La référence à la surpopulation éclaire l’idéologie d’un mouvement qui plonge ses racines à la fin du 19e siècle lorsque les élites patriciennes, hostiles au développement des villes et du mouvement ouvrier, encensent le mythe rupestre de Guillaume Tell, pour fleurir au début du 20e siècle sous la forme de la lutte contre la menace de l’Überfremdung, l’altération excessive de l’identité nationale. Ce nationalisme xénophobe et réactionnaire modèlera en profondeur les institutions suisses qu’il continue de charpenter.
Clé de voûte de la politique de la « barque pleine » (déjà !) durant la période nazie, cette vision survivra à la chute des dictatures fascistes pour justifier le régime spécial du « statut du saisonnier » auquel seront soumis les travailleurs immigrés.
La tentation de dénoncer ce texte est forte, et juste, mais absolument insuffisante.
Elle est hélas complètement insuffisante face à un désastre : dans la Suisse d’aujourd’hui, ce texte semblera pour beaucoup marqué au coin du bon sens et notre argumentation critique peinera à disspiper l’effroi de l’économie globalisée auquel Ecopop oppose le rêve de l’insularité suisse que le long sommeil de la neutralité, de l’Alleingang, mené avec succès depuis la Première Guerre mondiale a permis de nourrir.
Pire, à l’instar de l’onde de choc européenne qu’a suscitée l’initiative islamophobe, on peut craindre le succès européen d’une idée qui semblera justifier l’enfermement de l’Europe derrière ses mers comme elle aspire à justifier celui de la Suisse derrière ses montagnes.
Une discussion constante et pied à pied des argumentaires de ces soi-disant écologistes doit se développer, et cette première brève contribution est une invitation à enrichir la réflexion et à nourrir la production d’argumentaires solides et documentés.
Depuis les initiatives Schwarzenbach des années 1970, aucun missile aussi puissant n’aura été lancé au cœur de la vie politique. Et combien de nos lectrices et lecteurs ont-ils conservé la mémoire de la grande peur du printemps 1970 ? Le danger de ce projet réside dans le caractère d’évidence et d’innoncence qu’il semblera avoir, après les images violentes et choquantes de l’UDC. Après le racisme guerrier des Freysinger et consorts voilà le retour du racisme de papa !
Ecopop, c’est qui ?
Fondée en 1971 sous le nom de Communauté de travail pour les questions de population, elle devint en 1974 l’Association Suisse pour l’ Étude des Problèmes Démographiques (ASEPD).
A cette époque Valentin Oehen présidait aux destinées du petit parti d’extrême droite Action Nationale tout en étant membre du comité de cette association qui s’intitule aujourd’hui Ecopop, Association pour l’Études Problèmes Démographiques (AEPD) ; il y côtoyait des responsables de tous bords et jusqu’à des membres du parti socialiste.

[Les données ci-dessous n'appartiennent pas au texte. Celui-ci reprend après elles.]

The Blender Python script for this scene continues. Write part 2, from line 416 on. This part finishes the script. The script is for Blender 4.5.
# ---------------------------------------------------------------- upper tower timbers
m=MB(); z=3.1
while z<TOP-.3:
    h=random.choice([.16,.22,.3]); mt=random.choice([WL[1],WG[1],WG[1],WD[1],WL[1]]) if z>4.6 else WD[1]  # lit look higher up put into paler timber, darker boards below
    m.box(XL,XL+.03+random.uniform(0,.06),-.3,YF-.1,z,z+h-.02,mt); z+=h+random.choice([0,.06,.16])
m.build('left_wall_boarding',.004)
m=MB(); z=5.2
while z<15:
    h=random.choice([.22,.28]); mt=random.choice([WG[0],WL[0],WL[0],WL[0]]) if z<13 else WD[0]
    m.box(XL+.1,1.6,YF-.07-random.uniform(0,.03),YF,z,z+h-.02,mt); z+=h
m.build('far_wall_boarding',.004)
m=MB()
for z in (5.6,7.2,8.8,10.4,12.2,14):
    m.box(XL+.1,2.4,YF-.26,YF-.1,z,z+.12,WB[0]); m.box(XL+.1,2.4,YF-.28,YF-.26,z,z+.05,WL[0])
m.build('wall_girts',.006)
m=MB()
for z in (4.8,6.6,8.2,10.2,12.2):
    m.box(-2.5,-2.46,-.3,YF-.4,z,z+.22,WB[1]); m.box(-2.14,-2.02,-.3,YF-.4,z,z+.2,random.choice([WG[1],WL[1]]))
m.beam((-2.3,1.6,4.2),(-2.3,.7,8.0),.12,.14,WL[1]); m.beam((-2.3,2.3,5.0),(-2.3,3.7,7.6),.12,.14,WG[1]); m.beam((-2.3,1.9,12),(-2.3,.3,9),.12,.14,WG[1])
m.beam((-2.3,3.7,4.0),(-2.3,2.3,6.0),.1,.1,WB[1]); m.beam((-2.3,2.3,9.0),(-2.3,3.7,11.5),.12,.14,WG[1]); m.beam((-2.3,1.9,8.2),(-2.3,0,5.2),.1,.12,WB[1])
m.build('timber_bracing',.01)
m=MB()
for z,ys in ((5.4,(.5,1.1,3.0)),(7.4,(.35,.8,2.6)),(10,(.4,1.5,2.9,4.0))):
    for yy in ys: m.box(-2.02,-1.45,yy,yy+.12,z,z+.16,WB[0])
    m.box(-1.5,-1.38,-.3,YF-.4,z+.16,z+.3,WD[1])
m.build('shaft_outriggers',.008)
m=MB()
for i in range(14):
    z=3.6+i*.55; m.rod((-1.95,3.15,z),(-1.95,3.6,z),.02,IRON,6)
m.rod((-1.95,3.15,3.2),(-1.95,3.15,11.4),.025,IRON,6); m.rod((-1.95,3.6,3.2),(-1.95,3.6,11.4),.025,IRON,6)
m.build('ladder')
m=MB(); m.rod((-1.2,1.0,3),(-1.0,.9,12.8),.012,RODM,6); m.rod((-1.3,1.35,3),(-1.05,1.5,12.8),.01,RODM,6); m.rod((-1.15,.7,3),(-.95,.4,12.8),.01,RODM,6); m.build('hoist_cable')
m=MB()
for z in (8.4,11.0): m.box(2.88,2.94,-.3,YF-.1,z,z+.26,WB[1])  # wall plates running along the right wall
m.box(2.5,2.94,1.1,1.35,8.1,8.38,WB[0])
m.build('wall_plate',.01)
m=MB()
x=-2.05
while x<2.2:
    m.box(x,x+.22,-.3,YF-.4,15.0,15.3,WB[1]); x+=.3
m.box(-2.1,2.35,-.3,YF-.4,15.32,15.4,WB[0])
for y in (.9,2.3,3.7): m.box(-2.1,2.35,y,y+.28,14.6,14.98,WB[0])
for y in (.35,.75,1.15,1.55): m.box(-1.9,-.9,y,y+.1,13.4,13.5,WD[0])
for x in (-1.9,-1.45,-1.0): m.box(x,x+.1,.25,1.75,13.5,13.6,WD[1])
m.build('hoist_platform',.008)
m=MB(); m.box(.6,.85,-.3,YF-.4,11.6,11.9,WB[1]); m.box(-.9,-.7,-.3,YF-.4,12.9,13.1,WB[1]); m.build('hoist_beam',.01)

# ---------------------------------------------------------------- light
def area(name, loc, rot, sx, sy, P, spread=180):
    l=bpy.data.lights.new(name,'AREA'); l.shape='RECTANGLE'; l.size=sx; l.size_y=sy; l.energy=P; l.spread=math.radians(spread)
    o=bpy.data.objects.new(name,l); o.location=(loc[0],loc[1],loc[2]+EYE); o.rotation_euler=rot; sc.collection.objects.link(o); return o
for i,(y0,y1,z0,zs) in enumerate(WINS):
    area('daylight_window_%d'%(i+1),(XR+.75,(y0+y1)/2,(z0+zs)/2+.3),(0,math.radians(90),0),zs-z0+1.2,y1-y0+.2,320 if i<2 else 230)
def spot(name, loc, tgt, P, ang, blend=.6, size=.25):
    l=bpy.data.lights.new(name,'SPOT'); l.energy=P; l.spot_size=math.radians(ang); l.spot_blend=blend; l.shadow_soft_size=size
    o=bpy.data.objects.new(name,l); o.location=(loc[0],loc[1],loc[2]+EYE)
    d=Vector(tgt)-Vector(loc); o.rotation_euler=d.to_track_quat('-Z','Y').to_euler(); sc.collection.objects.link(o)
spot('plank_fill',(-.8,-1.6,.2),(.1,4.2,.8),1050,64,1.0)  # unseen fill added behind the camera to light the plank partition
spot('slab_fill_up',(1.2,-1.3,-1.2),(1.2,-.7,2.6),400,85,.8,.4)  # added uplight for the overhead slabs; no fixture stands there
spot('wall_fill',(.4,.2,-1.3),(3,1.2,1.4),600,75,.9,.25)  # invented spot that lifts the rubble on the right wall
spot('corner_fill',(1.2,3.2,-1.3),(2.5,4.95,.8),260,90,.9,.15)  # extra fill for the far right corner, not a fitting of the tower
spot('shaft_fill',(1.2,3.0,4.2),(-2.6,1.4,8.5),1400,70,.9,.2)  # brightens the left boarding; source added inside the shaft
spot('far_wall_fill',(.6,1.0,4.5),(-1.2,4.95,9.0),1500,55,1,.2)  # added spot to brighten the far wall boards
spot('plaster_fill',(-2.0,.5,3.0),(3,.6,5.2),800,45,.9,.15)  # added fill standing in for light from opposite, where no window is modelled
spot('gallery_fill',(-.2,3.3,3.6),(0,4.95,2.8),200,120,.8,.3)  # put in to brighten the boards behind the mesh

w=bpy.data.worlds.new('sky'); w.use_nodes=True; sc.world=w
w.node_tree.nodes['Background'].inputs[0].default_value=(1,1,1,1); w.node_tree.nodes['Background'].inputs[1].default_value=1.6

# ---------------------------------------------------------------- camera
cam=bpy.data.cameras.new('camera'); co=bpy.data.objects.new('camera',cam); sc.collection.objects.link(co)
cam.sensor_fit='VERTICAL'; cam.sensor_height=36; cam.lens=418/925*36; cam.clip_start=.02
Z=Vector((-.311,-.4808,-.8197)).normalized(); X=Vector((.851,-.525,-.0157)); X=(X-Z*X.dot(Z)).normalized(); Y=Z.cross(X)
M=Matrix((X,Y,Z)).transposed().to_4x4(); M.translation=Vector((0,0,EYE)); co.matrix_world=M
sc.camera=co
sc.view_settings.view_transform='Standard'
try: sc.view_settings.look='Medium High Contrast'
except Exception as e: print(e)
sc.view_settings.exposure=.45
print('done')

Bénéficiant de leur autorité de petit cénacle académique, ses membre ont longtemps joué au laoratoire d’idées. Les voilà avides de succès au cœur de la vie publique.
Ils ne resteront pas seuls. On se rappelle que jusqu’au sein des Verts, défenseurs intransigeants des droits des migrants, certaines voix ont fait entendre depuis plus d’un mois des arguments semblables à ceux que portent cette initiative.
Ainsi, fin 2009, Bastien Girod, conseiller national vert (ZH) et Yvonne Gilly, conseillère nationale verte (SG) lançaient une discussion au sein de leur parti : « Croissance démographique en Suisse : bilan critique de l’approche verte ». Déjà, Girod n’y allait pas avec le dos de la cuillère : « une trop forte immigration met en danger les espaces de repos en Suisse ». « Aujourd’hui, nous avons l’ambition de nous émanciper d’une lecture gauche-droite », surenchérissait Antonio Hodgers.
Voilà qui ne doit pas déplaire à Sabine Wirth, membre du comité directeur d’une association qu’elle caractérise comme « sans domicile fixe des partis, mais tous déçus des partis traditionnels ».